## [Objective]
Copy exactly the lines of the records below, and only those lines, beginning with the line that contains "Write part 2" and ending with the line that contains "make_blind(WIN_Y[1], 'white slat".

## [Excerpted records]
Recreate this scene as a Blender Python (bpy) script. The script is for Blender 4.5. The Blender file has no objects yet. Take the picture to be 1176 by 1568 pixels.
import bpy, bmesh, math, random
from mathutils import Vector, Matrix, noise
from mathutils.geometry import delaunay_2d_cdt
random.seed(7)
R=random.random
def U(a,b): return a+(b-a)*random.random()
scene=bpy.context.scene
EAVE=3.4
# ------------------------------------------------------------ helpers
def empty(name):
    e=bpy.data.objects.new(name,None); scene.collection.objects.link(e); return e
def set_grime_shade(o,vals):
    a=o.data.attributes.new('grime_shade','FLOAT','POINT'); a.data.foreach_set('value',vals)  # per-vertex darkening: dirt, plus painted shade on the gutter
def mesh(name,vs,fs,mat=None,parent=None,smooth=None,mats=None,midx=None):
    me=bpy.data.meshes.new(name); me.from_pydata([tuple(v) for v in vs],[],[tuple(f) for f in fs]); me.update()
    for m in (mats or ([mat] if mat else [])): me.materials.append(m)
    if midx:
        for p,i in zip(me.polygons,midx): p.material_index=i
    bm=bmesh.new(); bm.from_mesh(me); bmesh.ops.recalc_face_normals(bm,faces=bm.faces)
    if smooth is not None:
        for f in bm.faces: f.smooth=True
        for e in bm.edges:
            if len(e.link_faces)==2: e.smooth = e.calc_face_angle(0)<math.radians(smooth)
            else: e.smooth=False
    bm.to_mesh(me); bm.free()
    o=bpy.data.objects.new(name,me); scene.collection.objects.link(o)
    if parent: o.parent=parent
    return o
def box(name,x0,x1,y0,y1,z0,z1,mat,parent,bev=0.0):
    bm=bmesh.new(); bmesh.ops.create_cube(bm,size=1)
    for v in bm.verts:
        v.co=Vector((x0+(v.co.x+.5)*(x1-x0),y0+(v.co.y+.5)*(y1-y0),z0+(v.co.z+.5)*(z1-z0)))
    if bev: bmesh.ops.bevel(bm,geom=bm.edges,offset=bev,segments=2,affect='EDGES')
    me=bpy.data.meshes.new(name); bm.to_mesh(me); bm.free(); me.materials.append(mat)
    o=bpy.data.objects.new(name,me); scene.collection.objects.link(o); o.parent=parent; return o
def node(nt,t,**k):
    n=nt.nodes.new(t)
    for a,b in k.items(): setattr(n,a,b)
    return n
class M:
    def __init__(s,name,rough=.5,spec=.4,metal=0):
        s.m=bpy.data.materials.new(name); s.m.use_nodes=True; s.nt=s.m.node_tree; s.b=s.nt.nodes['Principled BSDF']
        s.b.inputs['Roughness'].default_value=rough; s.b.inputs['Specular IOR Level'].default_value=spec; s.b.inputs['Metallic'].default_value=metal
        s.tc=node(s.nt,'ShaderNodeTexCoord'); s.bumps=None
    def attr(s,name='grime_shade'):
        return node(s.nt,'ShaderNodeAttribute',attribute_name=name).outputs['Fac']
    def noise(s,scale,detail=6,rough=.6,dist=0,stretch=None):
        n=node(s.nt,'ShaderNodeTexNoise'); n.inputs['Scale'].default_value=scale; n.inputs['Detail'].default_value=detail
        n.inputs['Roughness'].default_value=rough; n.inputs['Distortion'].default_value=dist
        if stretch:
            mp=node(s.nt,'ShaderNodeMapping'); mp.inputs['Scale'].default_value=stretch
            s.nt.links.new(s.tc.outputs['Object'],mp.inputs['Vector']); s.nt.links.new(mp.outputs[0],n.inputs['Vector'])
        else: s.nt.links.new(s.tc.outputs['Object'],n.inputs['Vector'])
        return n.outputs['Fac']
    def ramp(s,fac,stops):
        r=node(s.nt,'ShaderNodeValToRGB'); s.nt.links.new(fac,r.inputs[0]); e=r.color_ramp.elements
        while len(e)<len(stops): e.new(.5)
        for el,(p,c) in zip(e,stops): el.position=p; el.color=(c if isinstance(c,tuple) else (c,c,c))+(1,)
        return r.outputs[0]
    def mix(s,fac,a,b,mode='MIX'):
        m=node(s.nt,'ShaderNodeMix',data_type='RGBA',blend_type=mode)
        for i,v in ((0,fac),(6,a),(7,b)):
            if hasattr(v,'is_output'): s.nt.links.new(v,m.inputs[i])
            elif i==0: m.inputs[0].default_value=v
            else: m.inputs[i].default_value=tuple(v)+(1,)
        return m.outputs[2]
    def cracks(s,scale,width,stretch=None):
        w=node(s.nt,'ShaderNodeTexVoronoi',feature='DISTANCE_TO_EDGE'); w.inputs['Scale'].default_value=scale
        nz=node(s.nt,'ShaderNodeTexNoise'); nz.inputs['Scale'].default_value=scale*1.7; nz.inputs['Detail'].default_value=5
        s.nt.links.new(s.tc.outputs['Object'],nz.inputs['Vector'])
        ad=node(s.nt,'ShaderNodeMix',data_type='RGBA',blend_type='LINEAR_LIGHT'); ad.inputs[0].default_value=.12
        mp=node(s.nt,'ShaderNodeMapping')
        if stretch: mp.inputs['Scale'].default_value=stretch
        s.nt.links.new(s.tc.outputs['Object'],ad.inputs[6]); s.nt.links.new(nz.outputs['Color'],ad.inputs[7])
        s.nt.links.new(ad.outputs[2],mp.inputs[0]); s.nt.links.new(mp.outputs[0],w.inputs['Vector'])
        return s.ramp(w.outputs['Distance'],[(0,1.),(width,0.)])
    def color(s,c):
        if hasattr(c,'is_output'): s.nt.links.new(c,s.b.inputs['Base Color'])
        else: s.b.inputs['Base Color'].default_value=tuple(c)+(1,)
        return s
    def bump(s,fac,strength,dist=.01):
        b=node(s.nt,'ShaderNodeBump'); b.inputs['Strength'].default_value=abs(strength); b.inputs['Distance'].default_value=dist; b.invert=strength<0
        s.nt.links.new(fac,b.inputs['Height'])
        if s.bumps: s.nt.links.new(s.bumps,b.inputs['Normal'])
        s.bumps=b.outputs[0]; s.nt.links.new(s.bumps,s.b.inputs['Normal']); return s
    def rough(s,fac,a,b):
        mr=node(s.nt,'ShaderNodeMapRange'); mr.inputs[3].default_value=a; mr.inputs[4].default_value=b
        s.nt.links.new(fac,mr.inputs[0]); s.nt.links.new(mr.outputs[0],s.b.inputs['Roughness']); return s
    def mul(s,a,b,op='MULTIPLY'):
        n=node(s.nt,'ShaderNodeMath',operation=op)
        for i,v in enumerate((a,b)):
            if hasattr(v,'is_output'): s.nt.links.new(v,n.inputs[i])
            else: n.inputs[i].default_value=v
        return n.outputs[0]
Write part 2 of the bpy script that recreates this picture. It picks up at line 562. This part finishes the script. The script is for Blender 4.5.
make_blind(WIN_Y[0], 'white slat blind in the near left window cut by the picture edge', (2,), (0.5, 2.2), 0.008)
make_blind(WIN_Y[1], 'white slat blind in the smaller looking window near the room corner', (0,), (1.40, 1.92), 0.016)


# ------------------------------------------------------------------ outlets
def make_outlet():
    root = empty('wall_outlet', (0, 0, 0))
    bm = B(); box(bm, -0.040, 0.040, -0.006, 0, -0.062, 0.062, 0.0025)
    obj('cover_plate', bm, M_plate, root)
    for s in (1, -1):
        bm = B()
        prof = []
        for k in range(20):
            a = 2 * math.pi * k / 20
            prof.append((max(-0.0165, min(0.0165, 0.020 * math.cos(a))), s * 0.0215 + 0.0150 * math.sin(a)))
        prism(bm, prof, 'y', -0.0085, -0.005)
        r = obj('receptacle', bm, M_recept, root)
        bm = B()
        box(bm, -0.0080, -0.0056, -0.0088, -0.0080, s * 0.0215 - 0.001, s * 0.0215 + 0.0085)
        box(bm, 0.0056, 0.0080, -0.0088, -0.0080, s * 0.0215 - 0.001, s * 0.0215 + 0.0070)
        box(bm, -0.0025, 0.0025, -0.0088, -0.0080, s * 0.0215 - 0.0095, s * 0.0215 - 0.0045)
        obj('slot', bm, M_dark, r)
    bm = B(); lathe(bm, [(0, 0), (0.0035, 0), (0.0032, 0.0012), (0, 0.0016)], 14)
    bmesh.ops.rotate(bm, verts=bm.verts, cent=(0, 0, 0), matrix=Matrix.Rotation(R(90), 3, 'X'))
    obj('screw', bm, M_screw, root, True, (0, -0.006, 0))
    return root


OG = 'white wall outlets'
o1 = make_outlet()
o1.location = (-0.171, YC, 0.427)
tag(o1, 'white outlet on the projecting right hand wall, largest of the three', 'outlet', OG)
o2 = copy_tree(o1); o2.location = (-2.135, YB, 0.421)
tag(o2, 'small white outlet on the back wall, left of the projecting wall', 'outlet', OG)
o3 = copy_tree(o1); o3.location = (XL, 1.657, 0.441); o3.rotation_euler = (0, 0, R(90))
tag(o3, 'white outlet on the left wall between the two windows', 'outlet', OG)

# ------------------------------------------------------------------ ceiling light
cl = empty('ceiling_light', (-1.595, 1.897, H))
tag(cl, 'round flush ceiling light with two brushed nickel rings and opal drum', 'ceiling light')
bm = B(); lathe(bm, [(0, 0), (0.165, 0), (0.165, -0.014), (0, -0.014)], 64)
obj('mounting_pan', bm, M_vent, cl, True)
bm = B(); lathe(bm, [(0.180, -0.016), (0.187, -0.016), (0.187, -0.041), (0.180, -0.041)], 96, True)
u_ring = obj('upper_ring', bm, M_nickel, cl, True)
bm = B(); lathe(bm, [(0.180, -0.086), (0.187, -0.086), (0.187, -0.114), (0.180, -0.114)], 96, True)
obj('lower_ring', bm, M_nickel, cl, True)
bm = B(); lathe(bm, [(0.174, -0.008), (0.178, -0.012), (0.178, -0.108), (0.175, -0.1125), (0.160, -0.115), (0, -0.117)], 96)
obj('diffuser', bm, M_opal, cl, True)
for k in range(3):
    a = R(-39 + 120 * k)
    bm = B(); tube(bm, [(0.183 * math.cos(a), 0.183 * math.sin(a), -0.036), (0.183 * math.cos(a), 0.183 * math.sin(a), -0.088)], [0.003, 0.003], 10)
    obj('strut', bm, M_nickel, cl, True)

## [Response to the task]
Write part 2 of the bpy script that recreates this picture. It picks up at line 562. This part finishes the script. The script is for Blender 4.5.
make_blind(WIN_Y[0], 'white slat blind in the near left window cut by the picture edge', (2,), (0.5, 2.2), 0.008)
make_blind(WIN_Y[1], 'white slat blind in the smaller looking window near the room corner', (0,), (1.40, 1.92), 0.016)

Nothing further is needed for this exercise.